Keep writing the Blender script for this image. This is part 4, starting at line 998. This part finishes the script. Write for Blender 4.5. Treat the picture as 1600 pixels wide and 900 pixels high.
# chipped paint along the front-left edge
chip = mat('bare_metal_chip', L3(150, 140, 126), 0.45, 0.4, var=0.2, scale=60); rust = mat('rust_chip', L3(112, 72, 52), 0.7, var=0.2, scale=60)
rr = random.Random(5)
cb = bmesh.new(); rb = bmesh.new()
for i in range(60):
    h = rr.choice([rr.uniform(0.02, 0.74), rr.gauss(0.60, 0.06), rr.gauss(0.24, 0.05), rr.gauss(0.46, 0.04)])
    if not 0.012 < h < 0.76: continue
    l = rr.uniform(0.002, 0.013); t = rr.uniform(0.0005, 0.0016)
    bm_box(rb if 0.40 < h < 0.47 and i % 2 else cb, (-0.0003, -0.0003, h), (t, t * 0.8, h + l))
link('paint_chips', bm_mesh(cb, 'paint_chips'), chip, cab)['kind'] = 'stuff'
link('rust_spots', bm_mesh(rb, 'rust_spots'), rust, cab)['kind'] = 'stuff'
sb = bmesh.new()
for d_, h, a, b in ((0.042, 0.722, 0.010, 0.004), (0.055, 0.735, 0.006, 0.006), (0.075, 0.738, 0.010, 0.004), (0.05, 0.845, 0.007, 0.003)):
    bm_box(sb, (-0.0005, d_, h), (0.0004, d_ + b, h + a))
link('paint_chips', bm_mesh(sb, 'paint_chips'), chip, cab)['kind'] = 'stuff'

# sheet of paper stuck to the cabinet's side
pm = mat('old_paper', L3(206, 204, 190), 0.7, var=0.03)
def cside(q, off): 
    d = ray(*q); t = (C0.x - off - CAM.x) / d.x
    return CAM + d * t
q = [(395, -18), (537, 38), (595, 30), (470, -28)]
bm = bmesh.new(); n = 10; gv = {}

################

*Task statement*. Reproduce the entire listing word for word.

*Response below*.
Keep writing the Blender script for this image. This is part 4, starting at line 998. This part finishes the script. Write for Blender 4.5. Treat the picture as 1600 pixels wide and 900 pixels high.
# chipped paint along the front-left edge
chip = mat('bare_metal_chip', L3(150, 140, 126), 0.45, 0.4, var=0.2, scale=60); rust = mat('rust_chip', L3(112, 72, 52), 0.7, var=0.2, scale=60)
rr = random.Random(5)
cb = bmesh.new(); rb = bmesh.new()
for i in range(60):
    h = rr.choice([rr.uniform(0.02, 0.74), rr.gauss(0.60, 0.06), rr.gauss(0.24, 0.05), rr.gauss(0.46, 0.04)])
    if not 0.012 < h < 0.76: continue
    l = rr.uniform(0.002, 0.013); t = rr.uniform(0.0005, 0.0016)
    bm_box(rb if 0.40 < h < 0.47 and i % 2 else cb, (-0.0003, -0.0003, h), (t, t * 0.8, h + l))
link('paint_chips', bm_mesh(cb, 'paint_chips'), chip, cab)['kind'] = 'stuff'
link('rust_spots', bm_mesh(rb, 'rust_spots'), rust, cab)['kind'] = 'stuff'
sb = bmesh.new()
for d_, h, a, b in ((0.042, 0.722, 0.010, 0.004), (0.055, 0.735, 0.006, 0.006), (0.075, 0.738, 0.010, 0.004), (0.05, 0.845, 0.007, 0.003)):
    bm_box(sb, (-0.0005, d_, h), (0.0004, d_ + b, h + a))
link('paint_chips', bm_mesh(sb, 'paint_chips'), chip, cab)['kind'] = 'stuff'

# sheet of paper stuck to the cabinet's side
pm = mat('old_paper', L3(206, 204, 190), 0.7, var=0.03)
def cside(q, off): 
    d = ray(*q); t = (C0.x - off - CAM.x) / d.x
    return CAM + d * t
q = [(395, -18), (537, 38), (595, 30), (470, -28)]
bm = bmesh.new(); n = 10; gv = {}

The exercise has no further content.